L’Inno d’Italia

Il Messaggero - 28 Febbraio 2011

Qualche tempo fa, chiacchierando con Ennio Morricone, siamo finiti a parlare dell’inno di Mameli – musica di Michele Novaro. Lui mi diceva, più o meno, che è una musica non così brutta come si usa dire, ma che viene spesso penalizzata da esecuzioni troppo veloci che gli dànno un’aria superficiale, fanfaronesca. Lì per lì, di fronte al parere del grande maestro non ho obiettato nulla, ma ci ho riflettuto su. E alla fine resto della mia diversa convinzione – il maestro è amichevolmente tollerante – e continuo a pensare che un inno di questo tipo abbia tutto da guadagnare da un’esecuzione rapida, tesa, fortemente ritmica, in una parola toscaniniana. Se me ne dovessi occupare, ricorrerei anche a qualche ritocco di orchestrazione, leggero per carità: soprattutto qualche dinamica che ne accentui il carattere protoverdiano. Penso più al Verdi del coro-marcetta dell’Ernani che alla solenne bellezza del Va pensiero del Nabucco. La musica di Si ridesti il leon di Castiglia, come quella di Fratelli d’Italia, fa appello anche a quel po’ di zumpappà che scorre nelle vene di noi italiani e che non guasta, senza sconfinare però nelle ridicole goffaggini della vecchia Marcia Reale.

Un inno va giudicato non dalla sua bellezza estetica in sé, ma dalla sua efficacia emotiva, che è legata a diversi fattori storici. Chi trova il nostro inno nazionale musicalmente semplicistico vada ad ascoltare l’inno nazionale spagnolo: la Marcha de Granaderos, simpatica, allegra e gitaiola, al cui confronto la partitura del nostro Novaro brilla per complessità stilistica e armonica.

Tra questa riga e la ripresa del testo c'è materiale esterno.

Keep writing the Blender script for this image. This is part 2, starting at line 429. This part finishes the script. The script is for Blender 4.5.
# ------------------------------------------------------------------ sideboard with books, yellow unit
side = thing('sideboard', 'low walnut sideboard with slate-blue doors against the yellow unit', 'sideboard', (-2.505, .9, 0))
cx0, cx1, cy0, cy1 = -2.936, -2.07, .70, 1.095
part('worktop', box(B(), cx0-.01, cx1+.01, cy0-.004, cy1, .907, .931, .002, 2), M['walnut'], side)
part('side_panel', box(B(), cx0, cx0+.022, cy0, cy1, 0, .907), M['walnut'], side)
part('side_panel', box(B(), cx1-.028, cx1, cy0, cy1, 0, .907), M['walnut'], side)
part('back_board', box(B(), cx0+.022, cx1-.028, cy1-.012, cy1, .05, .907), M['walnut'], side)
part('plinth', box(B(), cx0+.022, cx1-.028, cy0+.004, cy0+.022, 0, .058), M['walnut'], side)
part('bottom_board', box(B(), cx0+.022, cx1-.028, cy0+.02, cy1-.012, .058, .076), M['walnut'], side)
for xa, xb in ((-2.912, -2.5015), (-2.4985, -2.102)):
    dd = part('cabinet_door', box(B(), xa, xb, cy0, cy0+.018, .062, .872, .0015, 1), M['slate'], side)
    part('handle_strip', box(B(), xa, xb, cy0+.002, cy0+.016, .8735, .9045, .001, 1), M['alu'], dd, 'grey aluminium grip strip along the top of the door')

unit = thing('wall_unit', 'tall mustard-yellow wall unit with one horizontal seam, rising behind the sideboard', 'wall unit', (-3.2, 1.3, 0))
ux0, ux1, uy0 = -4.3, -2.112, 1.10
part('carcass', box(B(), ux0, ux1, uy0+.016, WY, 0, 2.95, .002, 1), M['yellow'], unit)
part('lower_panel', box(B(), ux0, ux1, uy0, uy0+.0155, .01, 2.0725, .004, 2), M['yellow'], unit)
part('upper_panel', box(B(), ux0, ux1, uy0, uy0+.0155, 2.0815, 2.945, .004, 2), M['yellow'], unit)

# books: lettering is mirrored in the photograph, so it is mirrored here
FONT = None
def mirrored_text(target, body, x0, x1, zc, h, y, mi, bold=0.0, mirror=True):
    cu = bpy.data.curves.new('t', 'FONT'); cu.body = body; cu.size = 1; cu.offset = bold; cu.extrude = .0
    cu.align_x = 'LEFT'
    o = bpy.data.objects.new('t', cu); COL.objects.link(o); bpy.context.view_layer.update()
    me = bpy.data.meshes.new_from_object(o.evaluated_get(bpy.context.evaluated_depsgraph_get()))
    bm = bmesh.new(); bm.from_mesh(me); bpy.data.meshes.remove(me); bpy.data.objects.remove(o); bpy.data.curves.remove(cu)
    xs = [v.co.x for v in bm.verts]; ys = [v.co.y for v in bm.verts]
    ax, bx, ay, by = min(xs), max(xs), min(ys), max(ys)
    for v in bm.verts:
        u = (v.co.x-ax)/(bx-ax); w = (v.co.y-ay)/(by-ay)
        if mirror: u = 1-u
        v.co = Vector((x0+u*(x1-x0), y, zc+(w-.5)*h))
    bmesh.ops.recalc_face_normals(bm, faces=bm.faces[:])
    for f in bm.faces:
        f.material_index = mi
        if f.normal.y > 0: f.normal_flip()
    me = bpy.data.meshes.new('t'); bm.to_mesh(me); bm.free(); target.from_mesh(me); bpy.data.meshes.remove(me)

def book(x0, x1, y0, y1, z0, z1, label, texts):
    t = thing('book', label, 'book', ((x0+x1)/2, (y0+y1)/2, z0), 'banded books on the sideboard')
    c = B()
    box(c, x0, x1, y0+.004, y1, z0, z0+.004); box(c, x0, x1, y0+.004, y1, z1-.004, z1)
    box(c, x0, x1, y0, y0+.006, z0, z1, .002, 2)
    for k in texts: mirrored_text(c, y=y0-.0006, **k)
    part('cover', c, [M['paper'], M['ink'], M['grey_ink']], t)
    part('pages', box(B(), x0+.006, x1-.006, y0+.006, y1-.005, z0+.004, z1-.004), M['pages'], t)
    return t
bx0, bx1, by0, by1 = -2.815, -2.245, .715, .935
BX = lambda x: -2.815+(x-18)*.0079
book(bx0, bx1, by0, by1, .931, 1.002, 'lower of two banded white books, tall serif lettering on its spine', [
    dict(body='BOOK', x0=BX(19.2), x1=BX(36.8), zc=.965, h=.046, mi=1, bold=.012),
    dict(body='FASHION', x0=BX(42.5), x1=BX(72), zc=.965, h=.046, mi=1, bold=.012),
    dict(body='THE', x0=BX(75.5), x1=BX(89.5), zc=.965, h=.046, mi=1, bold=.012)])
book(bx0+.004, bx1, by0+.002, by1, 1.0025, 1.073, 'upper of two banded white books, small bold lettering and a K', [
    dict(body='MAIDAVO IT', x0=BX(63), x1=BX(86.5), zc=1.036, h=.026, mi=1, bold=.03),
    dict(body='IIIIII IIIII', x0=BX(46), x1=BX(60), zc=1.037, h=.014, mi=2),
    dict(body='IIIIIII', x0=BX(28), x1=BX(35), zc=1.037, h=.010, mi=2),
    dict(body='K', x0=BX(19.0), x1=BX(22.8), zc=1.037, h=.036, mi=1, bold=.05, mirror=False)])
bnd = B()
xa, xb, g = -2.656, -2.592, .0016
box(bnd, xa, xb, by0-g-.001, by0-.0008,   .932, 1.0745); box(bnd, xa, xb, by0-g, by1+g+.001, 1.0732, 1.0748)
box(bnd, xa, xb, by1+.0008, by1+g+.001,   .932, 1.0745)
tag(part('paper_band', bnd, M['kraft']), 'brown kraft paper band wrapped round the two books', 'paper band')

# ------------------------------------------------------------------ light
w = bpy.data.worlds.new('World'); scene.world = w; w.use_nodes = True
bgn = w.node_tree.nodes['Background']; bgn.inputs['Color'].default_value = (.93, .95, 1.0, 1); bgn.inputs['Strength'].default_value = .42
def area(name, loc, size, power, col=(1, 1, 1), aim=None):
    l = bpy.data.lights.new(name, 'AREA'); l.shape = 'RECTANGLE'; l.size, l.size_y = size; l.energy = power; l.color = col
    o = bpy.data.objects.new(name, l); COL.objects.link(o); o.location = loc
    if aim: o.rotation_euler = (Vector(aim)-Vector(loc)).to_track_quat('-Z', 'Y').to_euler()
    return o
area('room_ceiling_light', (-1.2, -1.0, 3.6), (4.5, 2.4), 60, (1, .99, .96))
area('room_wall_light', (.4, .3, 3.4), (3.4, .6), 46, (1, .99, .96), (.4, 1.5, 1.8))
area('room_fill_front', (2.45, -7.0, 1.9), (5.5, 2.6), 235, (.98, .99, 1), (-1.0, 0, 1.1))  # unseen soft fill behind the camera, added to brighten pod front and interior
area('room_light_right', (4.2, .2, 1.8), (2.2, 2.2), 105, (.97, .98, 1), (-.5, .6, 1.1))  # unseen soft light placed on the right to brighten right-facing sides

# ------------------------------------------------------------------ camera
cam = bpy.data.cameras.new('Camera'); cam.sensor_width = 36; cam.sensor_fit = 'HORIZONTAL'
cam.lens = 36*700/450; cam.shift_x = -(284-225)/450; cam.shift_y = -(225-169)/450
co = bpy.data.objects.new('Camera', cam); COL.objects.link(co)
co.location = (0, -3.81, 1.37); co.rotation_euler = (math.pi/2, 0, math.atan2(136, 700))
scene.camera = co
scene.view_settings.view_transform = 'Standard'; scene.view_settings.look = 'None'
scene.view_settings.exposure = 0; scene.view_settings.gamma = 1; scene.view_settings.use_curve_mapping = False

Federico Fellini amava raccontare che negli anni Quaranta Guglielmo Giannini, capo del partito dell’Uomo Qualunque, un antenato di Beppe Grillo, propose in parlamento di sostituire l’inno di Mameli con Dove sta Zazà, una macchietta dei geniali Cutolo-Cioffi. La proposta naturalmente non fu presa sul serio, ma al ricordo di quell’episodio, Fellini si divertiva molto a pensare che una parte di italiani voleva proclamare la propria identità nazionale cantando Zazà.
Negli anni Ottanta, prima che il grande Azeglio Ciampi si impegnasse per restituire rispetto all’inno di Mameli, girava la proposta di sostituirlo con una nuova partitura che lo stato italiano avrebbe dovuto commissionare a un celebre compositore nazionale. Si fece il nome di Luciano Berio. Ma anche questa non mi pare fosse un’idea felice. Un inno non si scrive a tavolino, a posteriori, in ambito puramente estetico. Per intendersi basta pensare agli inni delle squadre di calcio, e non sembri blasfemo il paragone. Fatte le debite proporzioni, chi è tifoso può capire: anche il severo maestro Morricone, quando la Roma vince, si lascia andare volentieri alla musica di Venditti, che risulta adatta all’occasione più di qualsiasi composizione elegante e complessa.

Certi canti si portano dentro la storia lontana che li ha visti nascere. Il nostro inno nazionale – parole e musica in blocco – porta il segno dei giovani eroi che facevano i poeti e contemporaneamente combattevano e morivano. A voler scrivere un inno a tavolino, al massimo esce l’inno di Forza Italia.